Ordinal Ramsey: If \(\alpha → (\alpha, 3)^{2},\) then \(\alpha → (\alpha, 4)^{2}\)

Here we use the following arrow notation, first introduced by Rado:

\(\displaystyle \kappa \rightarrow ( \lambda_{\nu})_{\gamma}^r \)

which means that for any function \( f: [\kappa]^r \rightarrow \gamma\) there are \( \nu < \gamma\) and \( H \subset \kappa\) such that \( H\) has order type \( \lambda_{\nu} \) and \( f(Y) = \nu\) for all \( Y \in [H]^r\) (where \( [H]^r\) denotes the set of \( r\)-element subsets of \( H\)). If \( \lambda_{\nu}=\lambda\) for all \( \nu < \gamma\), then we write \( \kappa\rightarrow (\lambda)_{\gamma}^r\).

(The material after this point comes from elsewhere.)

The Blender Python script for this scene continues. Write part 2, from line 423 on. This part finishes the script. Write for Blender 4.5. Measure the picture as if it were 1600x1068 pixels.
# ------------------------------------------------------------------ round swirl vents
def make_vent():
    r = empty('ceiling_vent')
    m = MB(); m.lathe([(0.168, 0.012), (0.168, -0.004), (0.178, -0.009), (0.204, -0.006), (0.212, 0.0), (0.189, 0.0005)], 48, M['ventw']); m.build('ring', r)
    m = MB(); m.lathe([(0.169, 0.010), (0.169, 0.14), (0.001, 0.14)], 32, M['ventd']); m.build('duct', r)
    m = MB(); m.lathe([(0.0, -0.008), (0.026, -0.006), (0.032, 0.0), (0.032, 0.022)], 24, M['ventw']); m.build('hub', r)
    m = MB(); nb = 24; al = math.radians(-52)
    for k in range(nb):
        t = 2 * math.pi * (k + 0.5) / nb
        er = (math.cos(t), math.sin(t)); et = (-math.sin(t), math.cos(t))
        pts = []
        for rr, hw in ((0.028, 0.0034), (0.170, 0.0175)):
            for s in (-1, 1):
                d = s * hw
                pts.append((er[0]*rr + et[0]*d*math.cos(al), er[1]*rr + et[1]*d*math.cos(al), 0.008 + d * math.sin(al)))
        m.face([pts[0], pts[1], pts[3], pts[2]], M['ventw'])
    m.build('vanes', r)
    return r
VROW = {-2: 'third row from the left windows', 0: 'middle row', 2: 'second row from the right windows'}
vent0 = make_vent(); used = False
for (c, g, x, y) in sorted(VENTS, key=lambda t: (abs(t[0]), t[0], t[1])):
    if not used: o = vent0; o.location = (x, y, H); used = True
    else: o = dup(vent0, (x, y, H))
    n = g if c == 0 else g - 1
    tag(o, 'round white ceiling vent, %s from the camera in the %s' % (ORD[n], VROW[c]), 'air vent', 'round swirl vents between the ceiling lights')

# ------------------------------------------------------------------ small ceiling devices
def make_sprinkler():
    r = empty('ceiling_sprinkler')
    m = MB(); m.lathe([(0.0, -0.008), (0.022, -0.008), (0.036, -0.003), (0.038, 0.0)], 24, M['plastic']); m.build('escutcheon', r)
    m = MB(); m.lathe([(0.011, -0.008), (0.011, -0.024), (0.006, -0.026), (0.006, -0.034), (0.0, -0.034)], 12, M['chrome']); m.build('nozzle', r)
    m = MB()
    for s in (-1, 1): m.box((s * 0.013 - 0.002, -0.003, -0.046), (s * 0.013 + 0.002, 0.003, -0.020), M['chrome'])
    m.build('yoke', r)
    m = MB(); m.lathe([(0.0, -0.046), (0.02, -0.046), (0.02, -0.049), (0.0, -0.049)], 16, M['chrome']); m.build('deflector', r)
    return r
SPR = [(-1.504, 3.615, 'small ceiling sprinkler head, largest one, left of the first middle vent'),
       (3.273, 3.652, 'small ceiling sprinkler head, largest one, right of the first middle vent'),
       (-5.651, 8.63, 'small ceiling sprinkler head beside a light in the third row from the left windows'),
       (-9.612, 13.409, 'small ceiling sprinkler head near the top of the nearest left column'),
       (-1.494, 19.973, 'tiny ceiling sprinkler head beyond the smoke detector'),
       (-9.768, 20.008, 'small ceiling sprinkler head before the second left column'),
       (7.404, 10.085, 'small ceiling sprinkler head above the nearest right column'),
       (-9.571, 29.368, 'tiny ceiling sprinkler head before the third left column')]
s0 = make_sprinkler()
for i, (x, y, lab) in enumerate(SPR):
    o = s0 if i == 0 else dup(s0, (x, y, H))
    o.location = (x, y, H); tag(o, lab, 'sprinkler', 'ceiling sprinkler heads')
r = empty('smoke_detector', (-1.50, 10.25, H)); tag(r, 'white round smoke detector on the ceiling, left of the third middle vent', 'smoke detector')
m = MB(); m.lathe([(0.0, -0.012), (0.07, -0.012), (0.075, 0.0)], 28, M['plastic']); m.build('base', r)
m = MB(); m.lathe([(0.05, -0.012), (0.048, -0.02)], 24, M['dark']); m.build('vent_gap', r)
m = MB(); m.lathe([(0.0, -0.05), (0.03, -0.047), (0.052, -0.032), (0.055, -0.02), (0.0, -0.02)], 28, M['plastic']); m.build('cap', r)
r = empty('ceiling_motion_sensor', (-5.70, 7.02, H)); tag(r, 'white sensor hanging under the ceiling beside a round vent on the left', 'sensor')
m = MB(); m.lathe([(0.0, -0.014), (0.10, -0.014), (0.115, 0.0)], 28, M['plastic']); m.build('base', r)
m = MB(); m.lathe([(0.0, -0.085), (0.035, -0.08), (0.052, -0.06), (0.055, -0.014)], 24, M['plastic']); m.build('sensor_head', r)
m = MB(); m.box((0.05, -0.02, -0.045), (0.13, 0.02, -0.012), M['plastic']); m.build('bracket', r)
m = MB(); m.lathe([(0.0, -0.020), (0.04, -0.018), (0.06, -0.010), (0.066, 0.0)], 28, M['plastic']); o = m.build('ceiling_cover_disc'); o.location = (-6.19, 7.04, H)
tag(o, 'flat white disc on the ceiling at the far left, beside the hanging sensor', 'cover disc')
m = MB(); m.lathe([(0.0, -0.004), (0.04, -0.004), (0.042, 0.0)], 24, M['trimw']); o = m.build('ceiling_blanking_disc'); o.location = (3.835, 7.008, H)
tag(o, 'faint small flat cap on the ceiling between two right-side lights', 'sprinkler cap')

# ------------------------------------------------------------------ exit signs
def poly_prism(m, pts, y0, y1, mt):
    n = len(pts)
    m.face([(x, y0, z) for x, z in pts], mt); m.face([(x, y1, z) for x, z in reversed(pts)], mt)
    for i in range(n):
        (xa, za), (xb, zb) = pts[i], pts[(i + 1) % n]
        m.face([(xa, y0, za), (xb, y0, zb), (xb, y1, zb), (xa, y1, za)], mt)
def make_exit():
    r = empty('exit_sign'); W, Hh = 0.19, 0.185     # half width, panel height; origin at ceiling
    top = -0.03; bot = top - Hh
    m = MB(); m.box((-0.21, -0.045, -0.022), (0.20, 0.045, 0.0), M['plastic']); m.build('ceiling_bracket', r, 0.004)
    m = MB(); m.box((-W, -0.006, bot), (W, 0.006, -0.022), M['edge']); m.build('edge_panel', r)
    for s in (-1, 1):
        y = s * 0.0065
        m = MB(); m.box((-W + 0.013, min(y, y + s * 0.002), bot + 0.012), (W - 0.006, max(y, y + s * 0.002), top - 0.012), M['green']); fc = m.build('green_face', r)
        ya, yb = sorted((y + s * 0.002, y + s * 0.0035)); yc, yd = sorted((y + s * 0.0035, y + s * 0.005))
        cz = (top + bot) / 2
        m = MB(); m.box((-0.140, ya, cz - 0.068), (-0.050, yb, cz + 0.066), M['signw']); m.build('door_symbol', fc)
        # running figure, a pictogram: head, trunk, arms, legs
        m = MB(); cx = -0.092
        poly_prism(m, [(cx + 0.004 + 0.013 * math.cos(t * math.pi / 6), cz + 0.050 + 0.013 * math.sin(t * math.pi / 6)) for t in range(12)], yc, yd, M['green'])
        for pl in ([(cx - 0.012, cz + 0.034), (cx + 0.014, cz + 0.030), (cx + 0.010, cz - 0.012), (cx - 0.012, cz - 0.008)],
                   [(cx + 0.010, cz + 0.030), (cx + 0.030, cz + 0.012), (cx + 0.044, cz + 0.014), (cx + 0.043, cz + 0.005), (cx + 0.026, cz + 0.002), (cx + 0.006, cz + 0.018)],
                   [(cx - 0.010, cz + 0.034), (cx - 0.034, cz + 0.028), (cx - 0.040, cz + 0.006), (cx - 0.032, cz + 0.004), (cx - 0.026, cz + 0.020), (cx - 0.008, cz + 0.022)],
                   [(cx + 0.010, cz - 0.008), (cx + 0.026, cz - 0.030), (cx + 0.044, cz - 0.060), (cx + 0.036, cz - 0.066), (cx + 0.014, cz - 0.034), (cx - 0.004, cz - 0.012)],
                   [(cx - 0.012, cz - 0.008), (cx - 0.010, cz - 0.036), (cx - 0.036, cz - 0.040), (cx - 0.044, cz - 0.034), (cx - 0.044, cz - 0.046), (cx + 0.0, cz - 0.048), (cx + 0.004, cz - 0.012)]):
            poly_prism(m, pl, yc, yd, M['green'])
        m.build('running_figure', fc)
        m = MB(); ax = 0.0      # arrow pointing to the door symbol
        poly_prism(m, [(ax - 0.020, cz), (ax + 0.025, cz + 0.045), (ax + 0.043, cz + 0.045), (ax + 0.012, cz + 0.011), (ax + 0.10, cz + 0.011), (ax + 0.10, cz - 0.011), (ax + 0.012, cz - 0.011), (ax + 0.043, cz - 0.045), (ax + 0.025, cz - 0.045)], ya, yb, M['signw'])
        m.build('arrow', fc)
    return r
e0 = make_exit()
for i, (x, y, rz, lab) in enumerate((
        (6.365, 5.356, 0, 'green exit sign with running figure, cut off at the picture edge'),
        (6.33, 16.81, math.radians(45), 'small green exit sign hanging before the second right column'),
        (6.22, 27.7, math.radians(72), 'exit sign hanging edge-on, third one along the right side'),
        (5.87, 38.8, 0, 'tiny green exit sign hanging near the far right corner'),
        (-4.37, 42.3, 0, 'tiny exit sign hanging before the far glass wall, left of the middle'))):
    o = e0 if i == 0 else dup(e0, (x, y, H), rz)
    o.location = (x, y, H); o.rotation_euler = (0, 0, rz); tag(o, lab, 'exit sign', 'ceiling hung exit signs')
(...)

In this language, Ramsey's theorem can be written as

\(\displaystyle \omega \rightarrow (\omega)_k^r \)

for \( 1 \leq r,k < \omega.\)

A problem on ordinary partition relations for ordinals (proposed by Erdös and Hajnal [1])

Is it true that if \(\alpha \rightarrow (\alpha,3)^2\), then \(\alpha \rightarrow (\alpha,4)^2\)?

The original problem proposed in [1] was ``Is it true that if \( \alpha \rightarrow (\alpha,3)^2\), then \( \alpha \rightarrow (\alpha,n)^2\)?". However, Schipperus' results [2] (see this problem for more) give a negative answer for the case of \( n \geq 5\).

For the case of \( n=4\), Darby and Larson (unpublished) proved

\(\displaystyle \omega^{\omega^{2}} \rightarrow ( \omega^{\omega^{2}},4)^2 \)

extending the previous work of Darby on \( \omega^{\omega^{2}} \rightarrow ( \omega^{\omega^{2}},3)^2\).


Bibliography
1 P. Erdős and A. Hajnal, Unsolved problems in set theory, Axiomatic Set Theory (Proc. Sympos. Pure Math., Vol. XIII, Part I, Univ. California, Los Angeles, Calif,. 1967), 17-48, Amer. Math. Soc., Providence, R. I., 1971.

2 Rene Schipperus, Countable partition ordinals, Ph. D. thesis, Univ. of Calgary. Published version: Annals of Pure and Applied Logic 161 (2010), 1195-1215.